-- SHORT TASK --
Provide only the number of lines where "picture" occurs.

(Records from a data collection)
-------------------------

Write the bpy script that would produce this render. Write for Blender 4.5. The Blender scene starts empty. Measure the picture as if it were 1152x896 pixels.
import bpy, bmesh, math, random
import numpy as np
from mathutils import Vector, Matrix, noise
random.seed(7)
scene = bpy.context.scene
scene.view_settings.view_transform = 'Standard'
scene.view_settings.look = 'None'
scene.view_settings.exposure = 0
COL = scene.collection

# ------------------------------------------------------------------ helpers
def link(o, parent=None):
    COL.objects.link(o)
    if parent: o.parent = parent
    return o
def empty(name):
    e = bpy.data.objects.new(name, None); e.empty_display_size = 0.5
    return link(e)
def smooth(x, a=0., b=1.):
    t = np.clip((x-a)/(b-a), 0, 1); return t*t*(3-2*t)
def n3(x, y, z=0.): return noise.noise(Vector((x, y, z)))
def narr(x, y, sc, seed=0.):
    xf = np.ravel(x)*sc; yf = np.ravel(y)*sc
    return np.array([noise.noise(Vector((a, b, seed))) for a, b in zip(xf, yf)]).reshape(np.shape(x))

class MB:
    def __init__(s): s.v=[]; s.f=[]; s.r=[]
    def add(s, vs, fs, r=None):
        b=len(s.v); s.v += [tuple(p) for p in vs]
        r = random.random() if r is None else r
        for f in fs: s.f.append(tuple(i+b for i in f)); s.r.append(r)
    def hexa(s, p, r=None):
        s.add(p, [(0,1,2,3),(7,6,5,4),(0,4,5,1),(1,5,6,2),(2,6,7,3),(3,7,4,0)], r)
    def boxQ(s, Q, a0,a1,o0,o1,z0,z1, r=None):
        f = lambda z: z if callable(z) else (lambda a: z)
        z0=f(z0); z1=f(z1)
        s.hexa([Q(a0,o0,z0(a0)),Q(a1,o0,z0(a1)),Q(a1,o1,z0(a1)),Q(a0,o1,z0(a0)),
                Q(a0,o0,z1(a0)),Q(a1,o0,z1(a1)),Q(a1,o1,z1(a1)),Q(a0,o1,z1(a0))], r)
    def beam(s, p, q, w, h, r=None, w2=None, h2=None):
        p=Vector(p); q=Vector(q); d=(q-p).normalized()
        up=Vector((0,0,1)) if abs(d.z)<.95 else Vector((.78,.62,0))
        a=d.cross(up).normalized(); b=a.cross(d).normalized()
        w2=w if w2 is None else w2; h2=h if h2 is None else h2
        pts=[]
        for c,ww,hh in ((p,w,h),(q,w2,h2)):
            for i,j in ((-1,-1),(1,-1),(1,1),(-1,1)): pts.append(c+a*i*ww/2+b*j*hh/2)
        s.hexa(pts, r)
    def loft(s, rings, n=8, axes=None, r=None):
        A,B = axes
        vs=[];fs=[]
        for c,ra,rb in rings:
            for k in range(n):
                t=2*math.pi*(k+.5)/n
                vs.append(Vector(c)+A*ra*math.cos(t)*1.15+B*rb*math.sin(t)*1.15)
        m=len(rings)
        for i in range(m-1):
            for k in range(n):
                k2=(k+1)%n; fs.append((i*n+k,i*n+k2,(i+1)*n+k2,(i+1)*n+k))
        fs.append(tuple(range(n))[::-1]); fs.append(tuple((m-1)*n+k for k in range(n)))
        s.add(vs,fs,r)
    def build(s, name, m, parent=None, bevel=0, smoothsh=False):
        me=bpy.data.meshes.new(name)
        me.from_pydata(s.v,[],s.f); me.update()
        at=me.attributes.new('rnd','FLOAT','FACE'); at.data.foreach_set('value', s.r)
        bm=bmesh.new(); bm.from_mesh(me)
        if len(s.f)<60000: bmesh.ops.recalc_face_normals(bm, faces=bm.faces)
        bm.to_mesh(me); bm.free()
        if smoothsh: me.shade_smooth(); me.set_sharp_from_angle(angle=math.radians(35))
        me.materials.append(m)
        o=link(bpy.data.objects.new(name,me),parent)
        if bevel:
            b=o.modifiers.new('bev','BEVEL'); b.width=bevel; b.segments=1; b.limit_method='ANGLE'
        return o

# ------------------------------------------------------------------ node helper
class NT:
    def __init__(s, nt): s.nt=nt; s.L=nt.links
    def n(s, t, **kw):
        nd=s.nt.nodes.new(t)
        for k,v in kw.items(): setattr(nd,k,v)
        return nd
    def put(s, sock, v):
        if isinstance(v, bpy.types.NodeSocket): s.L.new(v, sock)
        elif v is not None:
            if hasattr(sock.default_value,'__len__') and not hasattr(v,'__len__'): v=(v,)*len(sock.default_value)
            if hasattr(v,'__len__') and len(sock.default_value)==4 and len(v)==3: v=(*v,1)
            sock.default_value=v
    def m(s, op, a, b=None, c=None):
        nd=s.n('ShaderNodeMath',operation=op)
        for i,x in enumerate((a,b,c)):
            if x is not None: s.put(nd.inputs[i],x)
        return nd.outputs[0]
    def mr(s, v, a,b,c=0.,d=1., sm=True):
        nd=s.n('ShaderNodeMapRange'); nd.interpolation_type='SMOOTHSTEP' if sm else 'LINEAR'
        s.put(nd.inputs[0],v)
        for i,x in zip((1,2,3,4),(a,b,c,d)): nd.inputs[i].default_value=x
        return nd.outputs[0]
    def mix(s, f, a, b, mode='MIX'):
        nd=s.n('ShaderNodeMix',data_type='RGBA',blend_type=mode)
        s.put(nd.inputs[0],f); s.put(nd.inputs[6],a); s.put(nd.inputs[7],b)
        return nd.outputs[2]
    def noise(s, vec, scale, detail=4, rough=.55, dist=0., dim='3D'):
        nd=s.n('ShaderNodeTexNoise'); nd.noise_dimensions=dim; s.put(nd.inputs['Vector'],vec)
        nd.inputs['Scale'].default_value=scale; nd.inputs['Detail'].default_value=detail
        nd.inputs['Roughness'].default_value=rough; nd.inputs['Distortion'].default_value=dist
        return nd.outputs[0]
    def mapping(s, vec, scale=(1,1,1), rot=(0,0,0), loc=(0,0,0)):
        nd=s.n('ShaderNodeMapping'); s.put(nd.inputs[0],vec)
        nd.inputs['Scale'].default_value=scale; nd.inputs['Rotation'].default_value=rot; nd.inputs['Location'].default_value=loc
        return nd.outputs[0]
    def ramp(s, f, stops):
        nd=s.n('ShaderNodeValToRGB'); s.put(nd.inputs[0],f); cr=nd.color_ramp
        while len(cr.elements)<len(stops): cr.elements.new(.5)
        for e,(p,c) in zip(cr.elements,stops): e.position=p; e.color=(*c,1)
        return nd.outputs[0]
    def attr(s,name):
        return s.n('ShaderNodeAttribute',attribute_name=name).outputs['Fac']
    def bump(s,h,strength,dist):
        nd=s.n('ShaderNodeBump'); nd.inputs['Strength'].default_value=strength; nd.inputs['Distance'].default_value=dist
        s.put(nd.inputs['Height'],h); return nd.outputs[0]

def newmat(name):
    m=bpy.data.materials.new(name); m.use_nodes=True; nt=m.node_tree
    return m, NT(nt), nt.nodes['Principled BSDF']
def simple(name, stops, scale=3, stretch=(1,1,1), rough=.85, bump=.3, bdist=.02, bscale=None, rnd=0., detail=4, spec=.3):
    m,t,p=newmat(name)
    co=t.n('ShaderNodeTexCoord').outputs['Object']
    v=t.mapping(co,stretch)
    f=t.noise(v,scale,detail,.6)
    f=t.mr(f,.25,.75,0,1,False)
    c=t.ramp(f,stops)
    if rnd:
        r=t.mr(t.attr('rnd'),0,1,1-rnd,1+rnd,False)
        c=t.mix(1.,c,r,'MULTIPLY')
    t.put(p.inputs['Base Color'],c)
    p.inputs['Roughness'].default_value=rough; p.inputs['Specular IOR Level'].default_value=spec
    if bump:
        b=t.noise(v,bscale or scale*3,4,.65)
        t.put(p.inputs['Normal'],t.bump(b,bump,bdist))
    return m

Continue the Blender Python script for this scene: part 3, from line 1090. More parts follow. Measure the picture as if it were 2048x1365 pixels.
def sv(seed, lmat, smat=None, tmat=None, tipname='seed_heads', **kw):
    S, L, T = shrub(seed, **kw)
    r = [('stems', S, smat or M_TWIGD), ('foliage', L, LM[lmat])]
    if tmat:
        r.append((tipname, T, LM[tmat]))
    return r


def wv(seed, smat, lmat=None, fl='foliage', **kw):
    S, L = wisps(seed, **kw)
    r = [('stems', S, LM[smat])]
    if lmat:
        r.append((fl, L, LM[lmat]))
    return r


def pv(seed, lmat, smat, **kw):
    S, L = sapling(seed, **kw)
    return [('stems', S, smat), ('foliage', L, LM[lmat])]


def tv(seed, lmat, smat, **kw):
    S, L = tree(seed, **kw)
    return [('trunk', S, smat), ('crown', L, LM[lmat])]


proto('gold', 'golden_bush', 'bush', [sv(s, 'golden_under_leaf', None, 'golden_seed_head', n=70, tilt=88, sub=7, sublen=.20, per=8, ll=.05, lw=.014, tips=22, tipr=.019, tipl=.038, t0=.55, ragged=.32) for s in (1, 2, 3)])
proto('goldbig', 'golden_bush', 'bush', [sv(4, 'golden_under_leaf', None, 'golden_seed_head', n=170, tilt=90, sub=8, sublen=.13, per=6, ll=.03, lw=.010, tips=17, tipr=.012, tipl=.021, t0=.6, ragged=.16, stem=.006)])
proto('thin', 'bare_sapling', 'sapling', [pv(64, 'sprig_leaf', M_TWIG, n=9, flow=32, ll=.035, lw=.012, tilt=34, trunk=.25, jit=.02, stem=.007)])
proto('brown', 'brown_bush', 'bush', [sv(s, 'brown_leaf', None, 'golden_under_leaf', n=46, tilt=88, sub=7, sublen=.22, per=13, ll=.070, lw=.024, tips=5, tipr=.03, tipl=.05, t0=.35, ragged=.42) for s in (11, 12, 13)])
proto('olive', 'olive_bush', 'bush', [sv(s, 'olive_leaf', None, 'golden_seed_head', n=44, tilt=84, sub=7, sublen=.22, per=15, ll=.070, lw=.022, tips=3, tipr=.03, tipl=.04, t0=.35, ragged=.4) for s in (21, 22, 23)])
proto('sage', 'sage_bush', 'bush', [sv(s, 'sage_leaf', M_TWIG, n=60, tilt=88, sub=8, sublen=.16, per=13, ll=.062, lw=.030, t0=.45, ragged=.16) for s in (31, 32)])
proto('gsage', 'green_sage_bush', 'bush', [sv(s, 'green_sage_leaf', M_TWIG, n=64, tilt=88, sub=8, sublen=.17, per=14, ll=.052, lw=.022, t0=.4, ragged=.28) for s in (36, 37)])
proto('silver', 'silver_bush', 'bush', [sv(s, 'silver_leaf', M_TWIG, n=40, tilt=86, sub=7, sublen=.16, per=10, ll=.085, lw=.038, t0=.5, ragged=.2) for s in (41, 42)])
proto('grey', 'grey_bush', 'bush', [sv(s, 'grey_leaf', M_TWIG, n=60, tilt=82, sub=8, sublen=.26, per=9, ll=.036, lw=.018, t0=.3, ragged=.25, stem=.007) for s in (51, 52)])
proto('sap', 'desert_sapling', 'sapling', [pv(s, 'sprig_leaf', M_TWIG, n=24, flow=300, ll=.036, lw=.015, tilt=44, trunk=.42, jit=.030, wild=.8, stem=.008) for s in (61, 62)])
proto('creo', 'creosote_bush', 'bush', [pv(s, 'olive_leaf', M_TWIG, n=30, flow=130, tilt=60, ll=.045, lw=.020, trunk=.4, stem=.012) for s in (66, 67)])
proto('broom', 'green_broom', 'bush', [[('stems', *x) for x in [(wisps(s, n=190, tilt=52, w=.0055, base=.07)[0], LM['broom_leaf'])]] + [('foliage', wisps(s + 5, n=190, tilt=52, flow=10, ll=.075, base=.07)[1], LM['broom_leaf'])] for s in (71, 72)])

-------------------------

-- EXERCISE OUTPUT --
2